--- start ---
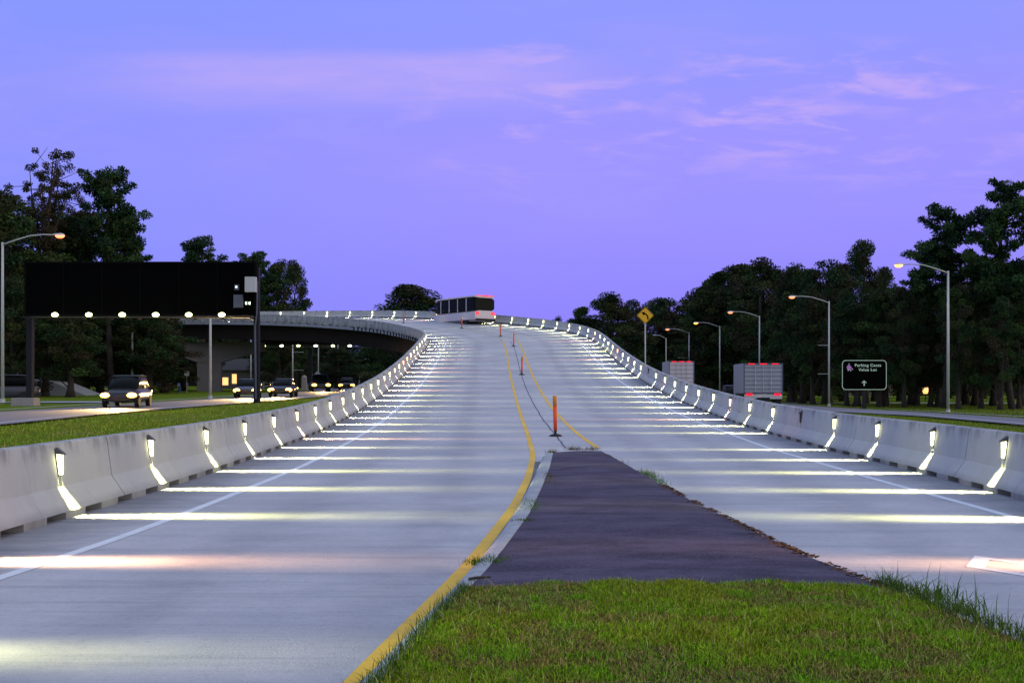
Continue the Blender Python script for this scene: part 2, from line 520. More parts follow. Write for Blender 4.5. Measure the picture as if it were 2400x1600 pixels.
class Path:
    """arc-length parametrised smooth path; s = 0 at the first measured lamp"""
    def __init__(self, pts, zero):
        P = np.array(pts, float)
        out = []
        n = len(P)
        for i in range(n - 1):
            p0, p1, p2, p3 = P[max(i - 1, 0)], P[i], P[i + 1], P[min(i + 2, n - 1)]
            d01 = max(np.linalg.norm(p1 - p0), 1e-6); d12 = np.linalg.norm(p2 - p1); d23 = max(np.linalg.norm(p3 - p2), 1e-6)
            m1 = ((p1 - p0) / d01 * d12 + (p2 - p1)) / 2 if i > 0 else (p2 - p1)
            m2 = ((p3 - p2) / d23 * d12 + (p2 - p1)) / 2 if i < n - 2 else (p2 - p1)
            k = max(2, int(d12 / 0.25))
            for j in range(k):
                t_ = j / k
                h00 = 2*t_**3 - 3*t_**2 + 1; h10 = t_**3 - 2*t_**2 + t_; h01 = -2*t_**3 + 3*t_**2; h11 = t_**3 - t_**2
                out.append(h00*p1 + h10*m1 + h01*p2 + h11*m2)
        out.append(P[-1])
        self.p = np.array(out)
        d = np.linalg.norm(np.diff(self.p, axis=0), axis=1)
        self.s = np.concatenate([[0], np.cumsum(d)])
        z = np.array(zero)
        i0 = np.argmin(np.linalg.norm(self.p - z, axis=1))
        self.s -= self.s[i0]

    def at(self, s):
        return Vector([float(np.interp(s, self.s, self.p[:, k])) for k in range(3)])

    def tan(self, s):
        d = self.at(s + 0.4) - self.at(s - 0.4)
        return d.normalized()

    def near(self, q):
        i = int(np.argmin(np.linalg.norm(self.p[:, :2] - np.array(q)[:2], axis=1)))
        return float(self.s[i])


PL = Path(TL, TL[4]); PR = Path(TR, TR[5])
SP = 3.05


def outn(path, s, side):
    """horizontal unit vector pointing away from the road"""
    t_ = path.tan(s)
    n = Vector((-t_.y, t_.x, 0)).normalized()      # left of travel
    return n if side == 'L' else -n


# stations across: match left and right by fraction of length between key stations
keyL = [PL.s[0], PL.near((-6.71, 81.7)), PL.near((-8.3, 95.0)), PL.near((-18.3, 107.1)), PL.near((-31.2, 112.9)), PL.s[-1]]
keyR = [PR.s[0], PR.near((6.88, 81.5)), PR.near((4.01, 99.3)), PR.near((-10.79, 118.1)), PR.near((-27.4, 125.6)), PR.s[-1]]
keyT = [0, 0.5, 0.62, 0.76, 0.85, 1.0]


def cross(t_):
    sl = float(np.interp(t_, keyT, keyL)); sr = float(np.interp(t_, keyT, keyR))
    return sl, sr


# ---- road sheet
NS, NX = 360, 14
vs, fs, uvs, edge_d = [], [], [], []
for i in range(NS + 1):
    t_ = i / NS
    sl, sr = cross(t_)
    a = PL.at(sl) + outn(PL, sl, 'L') * 0.46
    b = PR.at(sr) + outn(PR, sr, 'R') * 0.46
    wd = (b - a).length
    for j in range(NX + 1):
        k = j / NX
        vs.append(a.lerp(b, k))
        uvs.append((k * wd, (sl + sr) / 2))
        edge_d.append(min(k * wd - 0.46, (1 - k) * wd - 0.46))
for i in range(NS):
    for j in range(NX):
        q = i * (NX + 1) + j
        fs.append((q, q + 1, q + NX + 2, q + NX + 1))
road_bvh = BVHTree.FromPolygons([tuple(v) for v in vs], fs)
mb = MB(); mb.add(vs, fs)
road = mb.build('road', M['road'], smooth=True, fix=False)
tag(road, kind='structure')
me = road.data
ul = me.uv_layers.new(name='UVMap')
lv = np.empty(len(me.loops), np.int32); me.loops.foreach_get('vertex_index', lv)
ul.data.foreach_set('uv', np.array(uvs, np.float32)[lv].ravel())
at = me.attributes.new('edge', 'FLOAT', 'POINT'); at.data.foreach_set('value', np.array(edge_d, np.float32))


def road_z(x, y):
    h_ = road_bvh.ray_cast(Vector((x, y, 60)), Vector((0, 0, -1)))
    return h_[0].z if h_[0] is not None else 0.0


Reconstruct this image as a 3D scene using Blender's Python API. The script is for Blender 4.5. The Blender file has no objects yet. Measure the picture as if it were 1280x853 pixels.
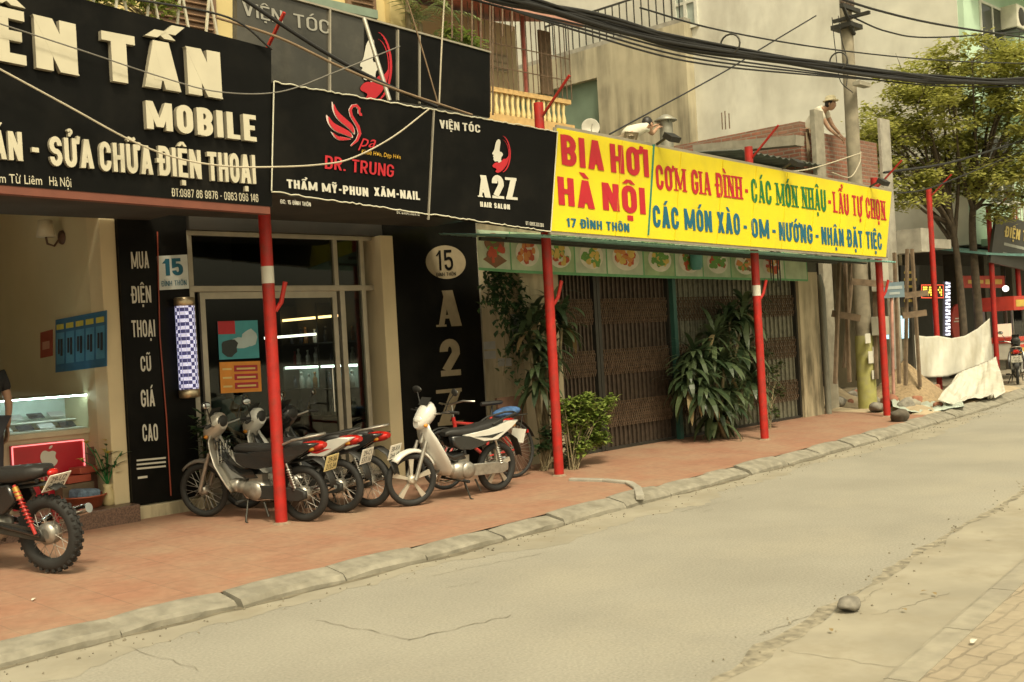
import bpy, bmesh, math, random, unicodedata
from math import sin, cos, pi, radians as rad
from mathutils import Vector as V, Matrix, Euler
random.seed(7)
SC = bpy.context.scene
COL = SC.collection
# ------------------------------------------------------------------ camera, sky, sun, exposure
FPX, CAMH = 1400.0, 1.6            # focal length in photo pixels, eye height
TH, ROLL = rad(44.17), math.atan(.056)
FW = V((cos(TH), sin(TH), 0)); RT0 = V((sin(TH), -cos(TH), 0)); UP0 = V((0, 0, 1))
RT = RT0*cos(ROLL) - UP0*sin(ROLL); UP = UP0*cos(ROLL) + RT0*sin(ROLL)
cam = bpy.data.cameras.new('camera'); camo = bpy.data.objects.new('camera', cam); COL.objects.link(camo)
cam.sensor_width = 36; cam.lens = FPX/1280*36; cam.clip_end = 600; cam.clip_start = .05
camo.matrix_world = Matrix(((RT.x, UP.x, -FW.x, 0), (RT.y, UP.y, -FW.y, 0), (RT.z, UP.z, -FW.z, CAMH), (0, 0, 0, 1)))
cam.dof.use_dof = True; cam.dof.focus_distance = 12.6; cam.dof.aperture_fstop = 4.0
SC.camera = camo
wd = bpy.data.worlds.new('World'); SC.world = wd; wd.use_nodes = True
nt = wd.node_tree; bg = nt.nodes['Background']
sky = nt.nodes.new('ShaderNodeTexSky'); sky.sky_type = 'NISHITA'; sky.sun_disc = False
SUN_EL, SUN_AZ = rad(55), rad(208)          # azimuth: where the sun stands, clockwise from +y
sky.sun_elevation = SUN_EL; sky.sun_rotation = SUN_AZ; sky.dust_density = 6; sky.air_density = 1.6
hs = nt.nodes.new('ShaderNodeHueSaturation'); hs.inputs['Saturation'].default_value = .22
mx = nt.nodes.new('ShaderNodeMix'); mx.data_type = 'RGBA'; mx.blend_type = 'MULTIPLY'; mx.inputs[0].default_value = 1
mx.inputs[7].default_value = (1, .91, .645, 1)   # hazy warm overcast
nt.links.new(sky.outputs[0], hs.inputs['Color']); nt.links.new(hs.outputs[0], mx.inputs[6]); nt.links.new(mx.outputs[2], bg.inputs[0])
bg.inputs[1].default_value = .125
sl = bpy.data.lights.new('sun', 'SUN'); sl.energy = 1.6; sl.angle = rad(10); sl.color = (1, .89, .65)
so = bpy.data.objects.new('sun', sl); COL.objects.link(so)
sd = V((sin(SUN_AZ)*cos(SUN_EL), cos(SUN_AZ)*cos(SUN_EL), sin(SUN_EL)))
so.rotation_euler = sd.to_track_quat('Z', 'Y').to_euler(); so.location = (0, 0, 30)
vs = SC.view_settings; vs.view_transform = 'Standard'; vs.look = 'None'; vs.gamma = 1; vs.use_curve_mapping = False
vs.exposure = 0.68
# ------------------------------------------------------------------ photo pixel -> place
def ray(px, py): return FW + RT*((px-640)/FPX) + UP*((426.5-py)/FPX)
def UY(px, py, y):            # on the plane y = const
    r = ray(px, py); t = y/r.y; return V((0, 0, CAMH)) + r*t
def UX(px, py, x):
    r = ray(px, py); t = x/r.x; return V((0, 0, CAMH)) + r*t
def UZ(px, py, z=0.):
    r = ray(px, py); t = (z-CAMH)/r.z; return V((0, 0, CAMH)) + r*t
def UD(px, py, d):            # at a depth
    return V((0, 0, CAMH)) + ray(px, py)*d
def pave(y): return .03*(y-8.7)
def UG(px, py):               # on the sloping pavement z = .03 (y - 8.7)
    r = ray(px, py); t = (-.03*8.7-CAMH)/(r.z-.03*r.y); return V((0, 0, CAMH)) + r*t
def proj(p):
    q = V(p)-V((0, 0, CAMH)); d = q.dot(FW); return 640+FPX*q.dot(RT)/d, 426.5-FPX*q.dot(UP)/d
# ------------------------------------------------------------------ materials
MT = {}
def mat(name, col, rough=.6, metal=0., var=.12, scale=6., bump=0., emit=None, estr=1., spec=None, coat=0., detail=5, dirt=None, dscale=1.2, damt=.5):
    if name in MT: return MT[name]
    m = bpy.data.materials.new(name); m.use_nodes = True; n = m.node_tree.nodes; l = m.node_tree.links
    b = n['Principled BSDF']; b.inputs['Roughness'].default_value = rough; b.inputs['Metallic'].default_value = metal
    if spec is not None: b.inputs['Specular IOR Level'].default_value = spec
    if coat: b.inputs['Coat Weight'].default_value = coat; b.inputs['Coat Roughness'].default_value = .08
    tc = n.new('ShaderNodeTexCoord'); no = n.new('ShaderNodeTexNoise'); no.inputs['Scale'].default_value = scale; no.inputs['Detail'].default_value = detail
    l.new(tc.outputs['Object'], no.inputs['Vector'])
    cr = n.new('ShaderNodeValToRGB'); cr.color_ramp.elements[0].position = .3; cr.color_ramp.elements[1].position = .7
    cr.color_ramp.elements[0].color = [c*(1-var) for c in col]+[1]; cr.color_ramp.elements[1].color = [min(1, c*(1+var)) for c in col]+[1]
    l.new(no.outputs['Fac'], cr.inputs[0]); out = cr.outputs[0]
    if dirt:
        n2 = n.new('ShaderNodeTexNoise'); n2.inputs['Scale'].default_value = dscale; n2.inputs['Detail'].default_value = 8; n2.inputs['Roughness'].default_value = .65
        l.new(tc.outputs['Object'], n2.inputs['Vector'])
        c2 = n.new('ShaderNodeValToRGB'); c2.color_ramp.elements[0].position = .48; c2.color_ramp.elements[1].position = .68
        c2.color_ramp.elements[0].color = (0, 0, 0, 1); c2.color_ramp.elements[1].color = (damt, damt, damt, 1)
        l.new(n2.outputs['Fac'], c2.inputs[0])
        mi = n.new('ShaderNodeMix'); mi.data_type = 'RGBA'; mi.inputs[7].default_value = list(dirt)+[1]
        l.new(c2.outputs[0], mi.inputs[0]); l.new(out, mi.inputs[6]); out = mi.outputs[2]
    l.new(out, b.inputs['Base Color'])
    if bump:
        bp = n.new('ShaderNodeBump'); bp.inputs['Strength'].default_value = bump; bp.inputs['Distance'].default_value = .02
        l.new(no.outputs['Fac'], bp.inputs['Height']); l.new(bp.outputs[0], b.inputs['Normal'])
    if emit: b.inputs['Emission Color'].default_value = list(emit)+[1]; b.inputs['Emission Strength'].default_value = estr
    MT[name] = m; return m
def mat_streaks(name, col, col2, sx=.35, rough=.85, amt=.75, zs=.12, th=(.45, .72)):     # rain-streaked plaster
    m = mat(name, col, rough, var=.10, scale=1.5, bump=.15); n = m.node_tree.nodes; l = m.node_tree.links; b = n['Principled BSDF']
    old = b.inputs['Base Color'].links[0].from_socket
    tc = n.new('ShaderNodeTexCoord'); mp = n.new('ShaderNodeMapping'); mp.inputs['Scale'].default_value = (1, 1, zs)
    no = n.new('ShaderNodeTexNoise'); no.inputs['Scale'].default_value = 1/sx; no.inputs['Detail'].default_value = 7; no.inputs['Roughness'].default_value = .6
    l.new(tc.outputs['Object'], mp.inputs[0]); l.new(mp.outputs[0], no.inputs['Vector'])
    cr = n.new('ShaderNodeValToRGB'); cr.color_ramp.elements[0].position = th[0]; cr.color_ramp.elements[1].position = th[1]
    cr.color_ramp.elements[0].color = (0, 0, 0, 1); cr.color_ramp.elements[1].color = (amt, amt, amt, 1); l.new(no.outputs['Fac'], cr.inputs[0])
    n3 = n.new('ShaderNodeTexNoise'); n3.inputs['Scale'].default_value = .45; n3.inputs['Detail'].default_value = 6; l.new(tc.outputs['Object'], n3.inputs['Vector'])
    c3 = n.new('ShaderNodeValToRGB'); c3.color_ramp.elements[0].position = .35; c3.color_ramp.elements[1].position = .65; l.new(n3.outputs['Fac'], c3.inputs[0])
    mm = n.new('ShaderNodeMath'); mm.operation = 'MULTIPLY'; l.new(cr.outputs[0], mm.inputs[0]); l.new(c3.outputs[0], mm.inputs[1])
    mi = n.new('ShaderNodeMix'); mi.data_type = 'RGBA'; mi.inputs[7].default_value = list(col2)+[1]
    l.new(mm.outputs[0], mi.inputs[0]); l.new(old, mi.inputs[6]); l.new(mi.outputs[2], b.inputs['Base Color']); return m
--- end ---
_What this task involves_
Return nothing but the lines running from the start of the data to the line with "keyT = [0, 0.5, 0.62, 0.76, 0.85, 1.0]", please, both ends included and no pictures.

_Answer to the task_
Continue the Blender Python script for this scene: part 2, from line 520. More parts follow. Write for Blender 4.5. Measure the picture as if it were 2400x1600 pixels.
class Path:
    """arc-length parametrised smooth path; s = 0 at the first measured lamp"""
    def __init__(self, pts, zero):
        P = np.array(pts, float)
        out = []
        n = len(P)
        for i in range(n - 1):
            p0, p1, p2, p3 = P[max(i - 1, 0)], P[i], P[i + 1], P[min(i + 2, n - 1)]
            d01 = max(np.linalg.norm(p1 - p0), 1e-6); d12 = np.linalg.norm(p2 - p1); d23 = max(np.linalg.norm(p3 - p2), 1e-6)
            m1 = ((p1 - p0) / d01 * d12 + (p2 - p1)) / 2 if i > 0 else (p2 - p1)
            m2 = ((p3 - p2) / d23 * d12 + (p2 - p1)) / 2 if i < n - 2 else (p2 - p1)
            k = max(2, int(d12 / 0.25))
            for j in range(k):
                t_ = j / k
                h00 = 2*t_**3 - 3*t_**2 + 1; h10 = t_**3 - 2*t_**2 + t_; h01 = -2*t_**3 + 3*t_**2; h11 = t_**3 - t_**2
                out.append(h00*p1 + h10*m1 + h01*p2 + h11*m2)
        out.append(P[-1])
        self.p = np.array(out)
        d = np.linalg.norm(np.diff(self.p, axis=0), axis=1)
        self.s = np.concatenate([[0], np.cumsum(d)])
        z = np.array(zero)
        i0 = np.argmin(np.linalg.norm(self.p - z, axis=1))
        self.s -= self.s[i0]

    def at(self, s):
        return Vector([float(np.interp(s, self.s, self.p[:, k])) for k in range(3)])

    def tan(self, s):
        d = self.at(s + 0.4) - self.at(s - 0.4)
        return d.normalized()

    def near(self, q):
        i = int(np.argmin(np.linalg.norm(self.p[:, :2] - np.array(q)[:2], axis=1)))
        return float(self.s[i])


PL = Path(TL, TL[4]); PR = Path(TR, TR[5])
SP = 3.05


def outn(path, s, side):
    """horizontal unit vector pointing away from the road"""
    t_ = path.tan(s)
    n = Vector((-t_.y, t_.x, 0)).normalized()      # left of travel
    return n if side == 'L' else -n


# stations across: match left and right by fraction of length between key stations
keyL = [PL.s[0], PL.near((-6.71, 81.7)), PL.near((-8.3, 95.0)), PL.near((-18.3, 107.1)), PL.near((-31.2, 112.9)), PL.s[-1]]
keyR = [PR.s[0], PR.near((6.88, 81.5)), PR.near((4.01, 99.3)), PR.near((-10.79, 118.1)), PR.near((-27.4, 125.6)), PR.s[-1]]
keyT = [0, 0.5, 0.62, 0.76, 0.85, 1.0]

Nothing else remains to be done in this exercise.